Pentagon Sounds Retreat on CMMC Compliance

The Defense Department has rolled out a new version of its CMMC program for cybersecurity compliance for defense contractors, dropping requirements for many defense contractors to get outside assessments of their cybersecurity and giving the Pentagon more discretion to waive security requirements for the rest.

The changes, announced Thursday afternoon, are a climb-down from the original CMMC program unveiled in early 2020. That program established five levels of cybersecurity, and contractors would need to achieve increasingly higher levels of security depending on the importance of the defense projects they were working on. Contractors would also need to obtain certification from approved, independent third-party assessors. The goal was to have the entire defense industrial base in compliance with CMMC by 2026.

Well, that’s out the window. The new “CMMC 2.0” program has only three levels of security, and defense contractors in the first two tiers will be able to self-certify their own cybersecurity programs. Pentagon officials will also be able to waive cybersecurity requirements “under certain limited circumstances” for “selection mission-critical requirements.” Figure 1, below, shows the major changes from CMMC 1.0 to 2.0.

CMMC

Source: Defense Department

 

Oh, and the pilot program to begin CMMC this year with large defense contractors is also suspended pending further rulemaking.

Defense contractors will still need to implement security controls according to the NIST 800-171 standard. Under CMMC 2.0, however, the Defense Department will only require that contractors have a certain number of baseline controls in place when the contract is awarded; companies will be allowed to implement the remaining controls sometime in the future under a Plan of Action & Milestones. The original CMMC program expected all controls to be in place at the start of the contract.

In one of the more eye-rolling attempts at bureaucratic doublespeak, Jesse Salazar, deputy sssistant secretary of defense for industrial policy, said CMMC 2.0 “will dramatically strengthen the cybersecurity of the defense industrial base. By establishing a more collaborative relationship with industry, these updates will support businesses in adopting the practices they need to thwart cyber threats while minimizing barriers to compliance with DoD requirements.”

TL;DR — defense contractors pushed back against the Defense Department’s security demands, and the department reversed course.

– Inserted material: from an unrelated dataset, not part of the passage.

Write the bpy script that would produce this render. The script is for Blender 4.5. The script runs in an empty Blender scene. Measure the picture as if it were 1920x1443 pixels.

The CMMC Retreat Should Not Be a Surprise

Whatever the need for stronger cybersecurity in the defense sector, the original CMMC program did have its drawbacks. The defense sector never had anywhere near an adequate number of third-party assessors to review cybersecurity, and implementing NIST 800-171 (especially the part about maintaining control over sub-contractors in your supply chain) is no easy feat.

Moreover, businesses had been pooping on CMMC’s compliance burdens since the original plans were unveiled last year. So, as with so many other cybersecurity ambitions we’ve seen over the years, the feds watered down their demands to something more palatable to corporate interests. Readers can decide for themselves, both as compliance professionals and as Americans, whether this move makes sense.

Coincidentally, the Biden Administration issued an order just yesterday to federal agencies that they must patch hundreds of security flaws in government software systems immediately. 

Also coincidentally, I just finished the book This Is How They Tell Me the World Ends, an excellent history of the cyber-weapons arms race around the world, written by New York Times reporter Nicole Perlroth. She paints a truly frightening picture of how vulnerable the world’s critical infrastructure is to cybersecurity attackers. 

OK, now decide how wise this CMMC 2.0 idea is.